Collected material ▸
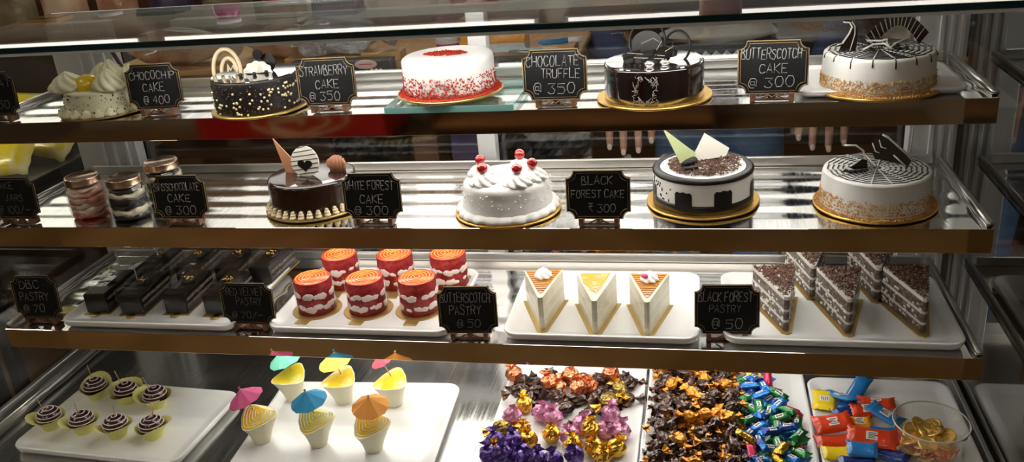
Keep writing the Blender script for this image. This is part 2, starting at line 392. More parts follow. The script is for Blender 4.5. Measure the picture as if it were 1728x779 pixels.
# ------------------------------------------------------------------ the display case
def case():
    t = thing('display_case', 'tall glass-fronted refrigerated cake display case with steel frame', 'display case', (-.52, 1.55, 0))
    ox, oy = -.52, 1.55
    def P(name, mb, m):
        o = mb.build(name, m, t); o.location = (-ox, -oy, 0); return o
    gx0, gx1 = -1.466, .412
    P('plinth', MB().box(gx0 - .02, gx1 + .02, 1.26, 1.86, .06, DK - .031, 0, .006).box(gx0 + .05, gx1 - .05, 1.33, 1.82, 0, .06), 'plinth_black')
    P('deck', MB().box(gx0 + .006, gx1 - .006, 1.232, 1.86, DK - .03, DK, 0, .002), 'deck_steel')
    P('deck_rail', MB().tube([(XL, 1.25, DK + .012), (XL, 1.79, DK + .012)], .008, 8).box(XL - .03, XL - .018, 1.25, 1.795, DK, DK + .03, 0, .002), 'rail_steel')
    P('deck_rail', MB().box(gx1 - .014, gx1 - .006, 1.25, 1.795, DK, DK + .022, 0, .002), 'rail_steel')
    P('front_lip', MB().box(gx0 - .02, gx1 + .02, 1.224, 1.232, DK - .06, DK + .002, 0, .001), 'lip_steel')
    for x in (gx0, gx1):
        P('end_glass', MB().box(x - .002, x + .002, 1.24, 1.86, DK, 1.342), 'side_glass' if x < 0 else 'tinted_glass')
        P('bottom_rail', MB().box(x - .012, x + .012, 1.236, 1.86, DK - .03, DK - .0005, 0, .002), 'dark_frame')
    # rear posts (ribbed aluminium) and the mullion between the two sliding doors
    for xa, xb, nm in ((-1.455, -1.306, 'corner_post'), (.320, .405, 'corner_post'), (-.512, -.474, 'centre_post')):
        b = MB().box(xa, xb, YB, YB + .03, DK, 1.342, 0, .002)
        if nm == 'corner_post':
            for k in range(3):
                w = (xb - xa); xx = xa + w * (.42 + .2 * k); b.box(xx, xx + .008, YB - .006, YB + .001, DK, 1.342, 0, .001)
        P(nm, b, 'post_aluminium')
    for xa, xb, y in ((-1.306, -.493, YB + .034), (-.493, .320, YB + .046)):
        d = P('sliding_door', MB().box(xa, xb, y, y + .005, DK + .02, 1.325), 'door_glass')
        f = MB().box(xa, xb, y - .004, y + .009, DK, DK + .025)
        fo = f.build('door_frame', 'rail_steel', d)
    # lid of the case: a glass sheet with a polished teal edge, carried on a channel with a lamp in it
    g = MB().box(gx0 - .03, gx1 + .03, 1.466, 1.880, 1.3445, 1.3535)
    P('top_glass', g, 'case_glass')
    P('glass_edge', MB().box(gx0 - .03, gx1 + .03, 1.460, 1.466, 1.3440, 1.3540, 0, .0012), 'teal_edge')
    P('edge_trim', MB().box(gx0 - .03, gx1 + .03, 1.462, 1.474, 1.3380, 1.3438, 0, .001), 'pale_edge')
    P('back_trim', MB().box(gx0 - .03, gx1 + .03, 1.881, 1.887, 1.3440, 1.3540, 0, .001), 'pale_edge')
    P('lamp_tube', MB().box(-1.02, .16, 1.4745, 1.4985, 1.3392, 1.3438, 0, .0008), 'led_top')
    P('lamp_tube', MB().box(-1.02, .16, 1.757, 1.775, 1.3335, 1.338, 0, .001), 'led_top')
    P('lamp_cover', MB().box(-1.12, .18, 1.750, 1.780, 1.3382, 1.3444, 0, .001).box(-1.12, .18, 1.750, 1.753, 1.330, 1.3382), 'pale_edge')
case()

SHN = (('highest steel shelf, holding the top row of cakes', 'top'), ('middle steel shelf, holding glass jars and four cakes', 'mid'), ('lowest of the three steel shelves, holding trays of small pastries', 'low'))
for (z, y, yb), (lab, _) in zip(SH, SHN):
    t = thing('display_shelf', lab, 'shelf', (-.52, 1.65, z), 0, 'shelves of the display case')
    def P(name, mb, m):
        o = mb.build(name, m, t); o.location = (.52, -1.65, -z); return o
    # sheet with shallow lengthwise ribs, added to band its reflections light and dark
    n = 240; pr = []
    for k in range(n + 1):
        yy = y + .0025 + (yb - .008 - y - .0025) * k / n; d = yy - y - .045
        pr.append((yy, z - .002 - (.0005 - .0005 * cos(2 * PI * d / .062) if d > 0 else 0)))
    m = MB(); m.add([(x, a, b) for a, b in pr for x in (XL, XR)], [(2 * k, 2 * k + 1, 2 * k + 3, 2 * k + 2) for k in range(n)], 0, True)
    m.add([(x, a, z - .006) for a in (pr[0][0], pr[-1][0]) for x in (XL, XR)], [(0, 1, 3, 2)])
    P('shelf_panel', m, 'shelf_steel')
    P('front_lip', MB().box(XL, XR, y, y + .0022, z - .041, z, 0, .0008), 'lip_steel')
    for x in (XL + .006, XR - .006):
        P('side_rail', MB().tube([(x, y + .004, z + .006), (x, yb - .01, z + .006)], .006, 8).box(x - .004, x + .004, y + .004, yb - .01, z - .0019, z + .004), 'rail_steel')
    P('back_rail', MB().box(XL + .02, XR - .02, yb - .016, yb - .009, z - .002, z + .016, 0, .002), 'rail_steel')
    for k, (ya, w) in enumerate(((y + .012, .022), (y + .12, .024), (y + .225, .024))):
        P('lamp_tube', MB().box(-1.0 + .03 * k, .13, ya, ya + w, z - .019, z - .0065, 0, .002), 'led')

# ------------------------------------------------------------------ trays
def rrect(hx, hy, r, n=7):
    out = []
    for cx, cy, a0 in ((hx - r, hy - r, 0), (-hx + r, hy - r, PI / 2), (-hx + r, -hy + r, PI), (hx - r, -hy + r, 1.5 * PI)):
        out += [(cx + r * cos(a0 + PI / 2 * k / n), cy + r * sin(a0 + PI / 2 * k / n)) for k in range(n + 1)]
    return out
def tray(label, x0, x1, y0, y1, z, rz=0., rim=.018, group='white serving trays', r=.028):
    hx, hy = (x1 - x0) / 2, (y1 - y0) / 2
    t = thing('serving_tray', label, 'tray', ((x0 + x1) / 2, (y0 + y1) / 2, z), rz, group)
    rings = [(.012, .0), (.003, .006), (.0, rim - .002), (.0015, rim), (.006, rim - .001), (.016, .012), (.026, .0105)]
    vs = []; N = None
    for d, zz in rings:
        o = rrect(hx - d, hy - d, max(.006, r - d)); N = len(o); vs += [(a, b, zz) for a, b in o]
    fs = [tuple(range(N))[::-1]]
    for i in range(len(rings) - 1):
        for k in range(N): fs.append((i * N + k, i * N + (k + 1) % N, (i + 1) * N + (k + 1) % N, (i + 1) * N + k))
    top = tuple((len(rings) - 1) * N + k for k in range(N))
    m = MB().add(vs, fs, 0, True).add([vs[i] for i in top], [tuple(range(N))], 0)
    m.build('tray_body', 'tray_white', t)
    # moulded foot ring underneath
    return t
TZ = .0105
tray('white tray under the seven chocolate cups in yellow paper cases', -1.352, -.985, 1.262, 1.500, DK, rad(-3))
tray('white tray carrying six mousse cups with paper parasols', -.897, -.520, 1.250, 1.545, DK, rad(3))
tray('white tray of loosely scattered pink, gold and purple wrapped sweets', -.437, -.163, 1.245, 1.68, DK)
tray('white tray heaped with brown-orange and bright blue-green wrapped sweets', -.158, .135, 1.245, 1.68, DK)
tray('white tray holding flat foil packs and the tub of gold coins', .139, .391, 1.245, 1.625, DK)
tray('white tray under the dark chocolate bar pastries', -1.310, -.928, 1.430, 1.715, S3, rad(0))
tray('white tray under the red layered cylinder pastries', -.862, -.502, 1.430, 1.695, S3)
tray('white tray under three pale butterscotch cake slices', -.405, -.060, 1.430, 1.692, S3)
tray('white tray under the brown and white layered cake slices', -.022, .362, 1.436, 1.695, S3)
tray('small white tray half hidden under the spider-web cake on the top shelf', .090, .345, 1.535, 1.72, S1, 0, .012, 'white serving trays', .02)

# ------------------------------------------------------------------ chalkboard price tags
def tag_outline(hw, hh, r, n=6):
    out = []
    for sx, sy, a0 in ((1, 1, PI), (-1, 1, 1.5 * PI), (-1, -1, 0), (1, -1, .5 * PI)):
        cx, cy = sx * hw, sy * hh
        s = r * .35
        arc = [(cx + r * cos(a0 + PI / 2 * k / n), cy + r * sin(a0 + PI / 2 * k / n)) for k in range(n + 1)]
        arc = arc[::-1]
        # small square shoulder either side of the concave corner
        out += arc
    return out
def price_tag(label, x, y, z, lines, rz=0., w=.108, h=.084, lean=rad(6), chalk='chalk', faint=()):
    y = max(y, {S1: 1.516, S2: 1.459, S3: 1.424}[z] + .013)
    t = thing('price_tag', label, 'price tag', (x, y, z), rz, 'chalkboard price tags')
    R = Matrix.Translation((0, 0, .012)) @ Matrix.Rotation(-lean, 4, 'X') @ Matrix.Translation((0, 0, h / 2)) @ Matrix.Rotation(PI / 2, 4, 'X')
    m = MB(); m.T = R; m.prism(tag_outline(w / 2, h / 2, .013), -.0025, 0); m.build('plaque', 'chalkboard', t)
    m = MB(); m.T = R
    m.tube([(a, b, .0003) for a, b in tag_outline(w / 2 - .0007, h / 2 - .0007, .0135)], .0008, 4, closed=True)
    m.tube([(a, b, .0003) for a, b in tag_outline(w / 2 - .0045, h / 2 - .0045, .0135)], .0004, 4, closed=True)
    m.build('gilt_border', 'gold_line', t)
    rng = random.Random(hash(label) % 999 if False else sum(map(ord, label)))
    A = MB(); A.T = R; F = MB(); F.T = R
    for i, (tx, cx, cy, hh, ww) in enumerate(lines):
        M = F if i in faint else A
        for pl in strokes(tx, cx * w, cy * h, hh * h, ww * w if ww else None, .12, rng):
            M.tube([(a, b, .0004) for a, b in pl], .00062, 4)
    if A.v: A.build('lettering', chalk, t)
    if F.v: F.build('lettering', 'chalk_faint', t)
    s = MB().box(-.030, .030, .002, .014, .0, .004, 0, .001).box(-.034, -.026, -.004, .018, 0, .014, 0, .001).box(.026, .034, -.004, .018, 0, .014, 0, .001)
    s.tube([(-.018, 0, .003), (-.006, -.002, .011), (0, -.001, .006), (.006, -.002, .011), (.018, 0, .003)], .0017, 5)
    s.box(-.006, .006, .006, .012, .004, .05, 0, .001)
    s.build('stand', 'tag_wood', t)
    return t
TG = '%s'
price_tag('black chalkboard price tag cut off by the left edge of the top shelf', -1.3917, 1.5293, S1, [('MALAI', .05, .24, .18, .7), ('@ 350', .05, -.25, .17, .6)], chalk='chalk_faint')
price_tag('chalkboard price tag lettered CHOCOCHIP CAKE @ 400', -1.0527, 1.5454, S1, [('CHOCOCHIP', 0, .25, .17, .85), ('CAKE', 0, -.02, .18, .42), ('@ 400', .02, -.29, .17, .5)], rad(4))
price_tag('chalkboard price tag lettered STRAWBERRY CAKE @ 350', -0.706, 1.5352, S1, [('STRAWBERRY', -.02, .24, .20, .84), ('CAKE', .02, -.04, .18, .42), ('@ 350', -.04, -.30, .18, .55)], rad(2))
price_tag('chalkboard price tag lettered CHOCOLATE TRUFFLE @ 350', -0.2973, 1.529, S1, [('CHOCOLATE', -.02, .27, .20, .84), ('TRUFFLE', .1, .02, .18, .62), ('@ 350', .0, -.27, .20, .68)], 0)
price_tag('chalkboard price tag lettered BUTTERSCOTCH CAKE @ 300, on the top shelf', 0.0512, 1.529, S1, [('BUTTERSCOTCH', -.02, .25, .19, .86), ('CAKE', .02, -.02, .18, .42), ('@ 300', .0, -.28, .19, .68)], rad(-3))
price_tag('chalkboard price tag lettered CAKE JARS @ 100/-', -1.3631, 1.4713, S2, [('CAKE', -.14, .30, .15, .4), ('JARS', .02, .02, .16, .4), ('@ 100/-', -.02, -.27, .17, .7)], rad(-2), chalk='chalk_faint')
price_tag('chalkboard price tag lettered SWISS CHOCOLATE CAKE @ 300', -1.0049, 1.4708, S2, [('SWISSCHOCOLATE', -.02, .24, .17, .86), ('CAKE', 0, -.02, .17, .44), ('@ 300', 0, -.30, .18, .6)], rad(2))
price_tag('chalkboard price tag lettered WHITE FOREST CAKE @ 300', -0.6269, 1.4669, S2, [('WHITE FOREST', -.02, .24, .19, .84), ('CAKE', 0, -.06, .18, .42), ('@ 300', -.02, -.31, .18, .6)], rad(1))
price_tag('chalkboard price tag faintly lettered BLACK FOREST CAKE ₹ 300', -0.227, 1.4684, S2, [('BLACK', 0, .30, .17, .5), ('FOREST CAKE', 0, .02, .15, .84), ('₹ 300', .06, -.27, .16, .45)], 0, chalk='chalk_faint')
price_tag('square chalkboard price tag lettered DBC PASTRY @ 70', -1.3635, 1.4503, S3, [('DBC', -.08, .30, .19, .46), ('PASTRY', -.03, .02, .18, .66), ('@ 70', -.08, -.26, .18, .5)], rad(3), w=.100, h=.092)
price_tag('chalkboard price tag lettered RED VELVET PASTRY @ 70/-', -0.9, 1.4495, S3, [('RED VELVET', -.02, .30, .18, .72), ('PASTRY', .04, .06, .17, .5), ('@ 70/-', -.02, -.27, .17, .6)], 0, chalk='chalk_faint')
price_tag('chalkboard price tag lettered BUTTERSCOTCH PASTRY @ 50', -0.4653, 1.4379, S3, [('BUTTERSCOTCH', -.02, .26, .19, .85), ('PASTRY', -.03, 0, .19, .55), ('@ 50', .02, -.28, .18, .42)], rad(3), h=.090, faint=(2,))
price_tag('chalkboard price tag lettered BLACK FOREST PASTRY @ 50', -.015, 1.46, S3, [('BLACK FOREST', -.02, .26, .19, .84), ('PASTRY', -.02, .02, .15, .5), ('@ 50', .02, -.28, .19, .5)], rad(2), h=.090, faint=(1,))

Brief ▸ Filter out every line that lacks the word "else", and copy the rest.

Exercise response ▸
        P('end_glass', MB().box(x - .002, x + .002, 1.24, 1.86, DK, 1.342), 'side_glass' if x < 0 else 'tinted_glass')
        pr.append((yy, z - .002 - (.0005 - .0005 * cos(2 * PI * d / .062) if d > 0 else 0)))
    rng = random.Random(hash(label) % 999 if False else sum(map(ord, label)))
        M = F if i in faint else A
        for pl in strokes(tx, cx * w, cy * h, hh * h, ww * w if ww else None, .12, rng):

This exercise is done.